The University of Victoria, on behalf of The Malahat Review, is pleased to announce that the recipient of the inaugural Charles Lillard Founders' Award for Creative Nonfiction is Matt Rader for his lyric essay, "from The Lives of North American Horses," which appeared in the Malahat's Winter 2015 issue (193), Mapping Creative Nonfiction in Canada. Rader's piece was chosen for this award by Theresa Kishkan.
Established in 2016, the Charles Lillard Founders' Award recognizes the best work of creative nonfiction (for example, a memoir, a lyric essay, travel writing, or personal essay, among others) to have appeared in The Malahat Review in the previous calendar year.
In her longer citation on Rader's piece, Kishkan explains, "I returned to Matt Rader's lyrical extract, 'from The Lives of North American Horses'…. At first reading, it's a collection of material about horses, organized at random—horses in wild and civilized spaces, actual and liminal. Or is it? On second reading, I saw how elegantly it was curated, its sense of the historical present; a linear narrative moving through the herd as a parent and children observe horses in pastures…. There are deep philosophical questions in this piece: 'How long must something go feral before it becomes wild again?' I kept returning to 'from The Lives of North American Horses.' It does reward careful reading. It is attentive to detail and language, and also to mystery."
Matt Rader's most recent book is Desecrations (McClelland and Stewart, 2016), a collection of poetry that contains a version of "from The Lives of American Horses." A previous winner of the Malahat's Jack Hodgin's Founders' Award for Fiction, his work has appeared in publications around the world. He teaches Creative Writing at the University of British Columbia Okanagan.
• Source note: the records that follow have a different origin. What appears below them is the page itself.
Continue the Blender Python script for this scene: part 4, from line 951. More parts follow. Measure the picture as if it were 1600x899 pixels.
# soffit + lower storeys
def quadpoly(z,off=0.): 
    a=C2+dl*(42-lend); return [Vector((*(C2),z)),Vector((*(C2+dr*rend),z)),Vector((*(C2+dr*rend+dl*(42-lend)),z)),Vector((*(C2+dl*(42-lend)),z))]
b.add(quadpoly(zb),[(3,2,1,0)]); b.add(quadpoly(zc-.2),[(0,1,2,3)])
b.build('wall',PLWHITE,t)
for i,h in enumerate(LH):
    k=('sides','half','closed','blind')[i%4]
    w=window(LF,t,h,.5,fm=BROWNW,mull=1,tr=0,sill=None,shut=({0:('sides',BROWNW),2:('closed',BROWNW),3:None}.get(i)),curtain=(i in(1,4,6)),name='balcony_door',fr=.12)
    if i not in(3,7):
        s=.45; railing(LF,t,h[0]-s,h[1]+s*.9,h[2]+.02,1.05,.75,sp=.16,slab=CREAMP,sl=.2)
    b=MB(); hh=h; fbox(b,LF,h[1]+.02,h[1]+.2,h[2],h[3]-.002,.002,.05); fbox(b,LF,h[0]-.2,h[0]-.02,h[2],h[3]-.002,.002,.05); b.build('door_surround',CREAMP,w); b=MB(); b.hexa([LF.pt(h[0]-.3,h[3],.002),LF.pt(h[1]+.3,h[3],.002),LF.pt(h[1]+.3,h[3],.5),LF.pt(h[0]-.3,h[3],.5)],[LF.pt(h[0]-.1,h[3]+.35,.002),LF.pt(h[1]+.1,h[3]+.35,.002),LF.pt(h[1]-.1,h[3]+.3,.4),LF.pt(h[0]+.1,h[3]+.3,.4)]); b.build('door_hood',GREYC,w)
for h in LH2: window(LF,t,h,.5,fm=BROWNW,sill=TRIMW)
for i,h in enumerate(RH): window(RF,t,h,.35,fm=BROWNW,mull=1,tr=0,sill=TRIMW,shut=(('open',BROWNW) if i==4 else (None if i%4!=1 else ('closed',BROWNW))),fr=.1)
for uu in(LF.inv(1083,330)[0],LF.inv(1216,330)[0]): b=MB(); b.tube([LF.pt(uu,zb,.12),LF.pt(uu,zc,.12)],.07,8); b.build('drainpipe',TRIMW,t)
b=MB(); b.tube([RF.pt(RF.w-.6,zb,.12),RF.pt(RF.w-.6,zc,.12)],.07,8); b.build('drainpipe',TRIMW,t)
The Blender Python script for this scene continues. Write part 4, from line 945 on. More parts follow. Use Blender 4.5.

Theresa Kishkan's books include Patrin, Mnemonic: A Book of Trees, and Phantom Limb. Her work has been nominated for three B.C. Book Prizes, Relit Awards, several Pushcart Prizes, National Magazine Awards, and Phantom Limb won the Creative Nonfiction Collective’s inaugural Readers’ Choice Award. She is currently at work on a series of connected essays about math, love, coyote music, family history, and horticulture; the working title is Euclid’s Orchard. She makes her home on the Sechelt Peninsula with her husband John Pass.